Locate each line holding the string "part" and copy it.

RAW DATA:
+ + + + + + +

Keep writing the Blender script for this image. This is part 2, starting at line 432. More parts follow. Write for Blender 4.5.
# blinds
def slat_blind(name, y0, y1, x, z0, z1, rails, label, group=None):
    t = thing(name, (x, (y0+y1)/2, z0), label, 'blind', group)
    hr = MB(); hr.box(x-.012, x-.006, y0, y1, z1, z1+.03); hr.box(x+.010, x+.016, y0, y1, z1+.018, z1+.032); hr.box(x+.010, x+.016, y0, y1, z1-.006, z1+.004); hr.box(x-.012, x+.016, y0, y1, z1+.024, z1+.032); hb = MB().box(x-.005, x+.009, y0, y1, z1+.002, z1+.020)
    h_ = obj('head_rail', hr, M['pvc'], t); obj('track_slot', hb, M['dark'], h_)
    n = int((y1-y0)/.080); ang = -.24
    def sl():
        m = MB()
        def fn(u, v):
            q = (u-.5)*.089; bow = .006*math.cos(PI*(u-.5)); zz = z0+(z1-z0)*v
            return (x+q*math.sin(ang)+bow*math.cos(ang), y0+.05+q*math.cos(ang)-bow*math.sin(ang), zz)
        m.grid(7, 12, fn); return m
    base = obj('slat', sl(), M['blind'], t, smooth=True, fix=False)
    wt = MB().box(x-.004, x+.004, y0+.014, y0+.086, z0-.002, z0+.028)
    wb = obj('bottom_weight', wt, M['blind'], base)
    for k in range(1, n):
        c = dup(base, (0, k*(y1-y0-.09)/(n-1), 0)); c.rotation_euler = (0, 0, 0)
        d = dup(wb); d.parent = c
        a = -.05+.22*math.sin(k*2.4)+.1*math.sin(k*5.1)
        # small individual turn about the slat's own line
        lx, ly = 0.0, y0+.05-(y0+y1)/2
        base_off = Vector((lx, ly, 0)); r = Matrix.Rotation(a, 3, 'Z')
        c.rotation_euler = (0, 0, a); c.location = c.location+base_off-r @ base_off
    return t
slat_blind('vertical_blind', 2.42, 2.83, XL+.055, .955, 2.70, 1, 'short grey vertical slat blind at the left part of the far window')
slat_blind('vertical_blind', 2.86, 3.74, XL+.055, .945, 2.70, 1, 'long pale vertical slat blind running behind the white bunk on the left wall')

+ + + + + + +

WRITTEN RESPONSE:
Keep writing the Blender script for this image. This is part 2, starting at line 432. More parts follow. Write for Blender 4.5.
slat_blind('vertical_blind', 2.42, 2.83, XL+.055, .955, 2.70, 1, 'short grey vertical slat blind at the left part of the far window')